Framing Tips: Ask the Expert

Metro Frame Works owner Melanie Lunsford displays the best art shows on the Tennyson Street Artwalk held on First Fridays. Keep your eyes peeled for paintings by Chris Vance, a favorite local artist.

“Impeccable” describes Lauren Wretscko’s art of framing who works with Lunsford. A master of her kind, Lauren offers solid advice to the art buyer and collector. I share her pearls of wisdom in my second installment of Ask the Expert.
1. Where do you get your inspiration in framing? Museums? Books? Galleries?
The main inspiration comes from the art. It is the single most important factor when it comes to framing.
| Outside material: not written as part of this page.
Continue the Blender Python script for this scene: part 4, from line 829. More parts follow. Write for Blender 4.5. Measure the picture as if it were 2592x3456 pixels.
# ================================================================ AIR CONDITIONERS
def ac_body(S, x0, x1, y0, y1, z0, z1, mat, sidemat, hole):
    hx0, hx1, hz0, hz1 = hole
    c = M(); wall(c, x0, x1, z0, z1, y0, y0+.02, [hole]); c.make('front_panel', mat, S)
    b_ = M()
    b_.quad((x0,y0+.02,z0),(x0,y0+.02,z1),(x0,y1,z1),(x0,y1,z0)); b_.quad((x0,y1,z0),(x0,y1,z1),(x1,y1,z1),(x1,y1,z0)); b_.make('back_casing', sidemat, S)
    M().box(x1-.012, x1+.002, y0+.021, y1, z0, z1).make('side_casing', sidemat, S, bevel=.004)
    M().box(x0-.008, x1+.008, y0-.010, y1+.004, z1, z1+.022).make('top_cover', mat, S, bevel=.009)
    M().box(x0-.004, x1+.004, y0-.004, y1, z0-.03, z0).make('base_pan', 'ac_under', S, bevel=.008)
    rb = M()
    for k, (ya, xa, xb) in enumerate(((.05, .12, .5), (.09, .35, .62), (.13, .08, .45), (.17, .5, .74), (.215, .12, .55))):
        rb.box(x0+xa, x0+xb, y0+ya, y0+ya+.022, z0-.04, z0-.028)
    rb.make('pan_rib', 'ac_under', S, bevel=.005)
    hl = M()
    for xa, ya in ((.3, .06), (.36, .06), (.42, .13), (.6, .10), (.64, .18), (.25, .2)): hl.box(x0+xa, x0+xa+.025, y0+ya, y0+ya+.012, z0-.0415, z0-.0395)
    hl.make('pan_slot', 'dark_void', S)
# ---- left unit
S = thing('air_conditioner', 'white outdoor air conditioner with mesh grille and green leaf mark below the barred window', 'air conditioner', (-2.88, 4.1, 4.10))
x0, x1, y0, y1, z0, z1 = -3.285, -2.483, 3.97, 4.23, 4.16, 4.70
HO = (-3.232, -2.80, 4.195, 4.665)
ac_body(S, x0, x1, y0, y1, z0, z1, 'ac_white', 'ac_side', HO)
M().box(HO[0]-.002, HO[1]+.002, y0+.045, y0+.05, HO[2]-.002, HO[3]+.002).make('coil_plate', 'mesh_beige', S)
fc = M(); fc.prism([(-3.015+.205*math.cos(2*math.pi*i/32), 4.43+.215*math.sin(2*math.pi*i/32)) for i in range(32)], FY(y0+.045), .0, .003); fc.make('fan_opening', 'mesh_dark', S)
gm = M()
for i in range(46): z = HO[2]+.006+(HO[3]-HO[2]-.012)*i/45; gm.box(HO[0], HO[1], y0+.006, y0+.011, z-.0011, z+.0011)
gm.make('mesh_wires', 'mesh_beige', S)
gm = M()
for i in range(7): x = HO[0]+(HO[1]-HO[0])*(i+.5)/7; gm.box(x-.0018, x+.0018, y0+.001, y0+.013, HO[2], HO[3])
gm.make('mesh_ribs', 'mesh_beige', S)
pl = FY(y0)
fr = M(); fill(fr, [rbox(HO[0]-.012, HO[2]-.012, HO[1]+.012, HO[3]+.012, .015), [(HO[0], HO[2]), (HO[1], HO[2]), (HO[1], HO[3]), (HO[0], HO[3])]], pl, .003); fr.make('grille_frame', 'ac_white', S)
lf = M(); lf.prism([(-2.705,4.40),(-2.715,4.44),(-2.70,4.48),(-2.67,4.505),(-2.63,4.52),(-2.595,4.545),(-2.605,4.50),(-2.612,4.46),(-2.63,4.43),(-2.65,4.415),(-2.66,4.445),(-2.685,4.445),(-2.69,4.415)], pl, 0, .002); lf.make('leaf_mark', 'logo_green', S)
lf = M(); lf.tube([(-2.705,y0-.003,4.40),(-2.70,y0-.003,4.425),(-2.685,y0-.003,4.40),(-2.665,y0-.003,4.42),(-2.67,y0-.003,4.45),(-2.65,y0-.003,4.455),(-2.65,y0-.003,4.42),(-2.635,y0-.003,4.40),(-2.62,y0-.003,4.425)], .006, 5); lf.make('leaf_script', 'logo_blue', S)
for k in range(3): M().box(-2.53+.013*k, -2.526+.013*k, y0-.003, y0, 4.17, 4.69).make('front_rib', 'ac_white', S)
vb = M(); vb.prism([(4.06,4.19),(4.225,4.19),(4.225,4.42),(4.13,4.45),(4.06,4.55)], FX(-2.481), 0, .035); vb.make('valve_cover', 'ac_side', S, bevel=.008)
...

We read framing publications and attend an annual trade show just so we are current on all design options available.

2. Be honest. Do you have any pet peeves about framing art?
Customers that want white frames. They see them in museums and want them regardless of the imagery. A museum is such an entirely different setting than a home and should be treated as such. Our main goal is to compliment the art and have it look like it belongs in your home, not in a museum. There are exceptions to every rule, but at a glance, we hate white frames.

3. Explain how you decorate a special space with art.
Choose a piece you love and frame it beautifully. Every special space should be decorated with art pieces you don’t want to stop looking at opposed to décor that simply fills the space on the wall. You will know it when you see it, it’s the piece you can’t live without.

4. When framing a piece of art, what one or two things must be done?
Protection and protection. We reframe so much art that was framed wrong in the first place. We strive for all art pieces to be protected and for the framing to be as reversible as possible so the art stays in its original form.

5. Are there any “rules to break” regarding the art of framing?
Break the rule that framing isn’t art. We may be framing the art but it’s an art in and of itself. And the best part about it is the customer gets to be part of the creation! We collaborate with the customer to come up with a frame design that can be as creative as the art. And… don’t let anyone tell you that black and white photos have to go in maple frames, break that rule!!

6. Let’s say a client purchases a $100 piece of artwork, but spends upwards of $300 in framing. How do you justify these costs?
This generally is the nature of the beast. We justify this by knowing when complete the piece of art will be protected for a lifetime. We want art to be framed once and lived with and enjoyed for many, many years.

7. What’s the best way to hang larger art work on plaster walls / or leave walls sans holes?
If you want to leave your wall without holes, the best solution would be a picture rail system. These allow for artwork to be hung from the ceiling and are hung by thin wires so no hole is ever put in the wall. If this is not an option, we provide floreat hangers with completed pieces that consist of a plate and a hardened steel nail that leave very small holes in plaster. They work swimmingly in our neighborhood dense with lathe and plaster walls. It is important to have appropriate size hangers for the size of the art to prevent any damage caused from falling.

8. Describe your perfect pairing of any artist, a song to listen to while framing their work, and with a food or beverage of choice.
I would have to say my new favorite artist, Chris Vance, while listening to John Butler Trio and enjoying an ice cold PBR (the artists’ favorite beer), but only to be consumed while admiring my completed handiwork as no beverages are allowed on the framing table!

9. Since DSLRs shoot in a 2×3 aspect ratio not like the 4×5 aspect ratios of older film cameras, what is your best suggestions for a client who would like an 8×10 size frame of an image that is in a different aspect ratio?
This has become an increasingly common challenge. Standard sizes are more widely varied these days so it really is more important to keep the mat size proportional with the size of the image regardless of the aspect ratio. No one wants a one-inch mat to stuff in a ready-made frame or a mat far from equal around the image.

10. “Bottom weight” a mat or not?
Always bottom weight. That does not mean that every piece is bottom weighted by much, I am talking small amounts, about 1/4-1/2 inch on vertical pieces. And smaller for horizontal. Most bottom weights are not noticeable to the untrained eye, but is important for aesthetics so the piece doesn’t appear that it has settled in the frame.

11. What’s the “ideal” height to hang a photo?
I would say whatever looks best for the area in which it will hang but, 60 inches from the floor to the center of the piece is a good starting point. It is important to keep in mind that this is a suggestion and there are many variables that must be taken into account depending on the area the art will hang i.e. over a couch, on a very large wall, in a small space. Grab a friend to hold the art, a glass of wine and make sure you take a step back from the art before putting a hole in the wall, that would be my best advice.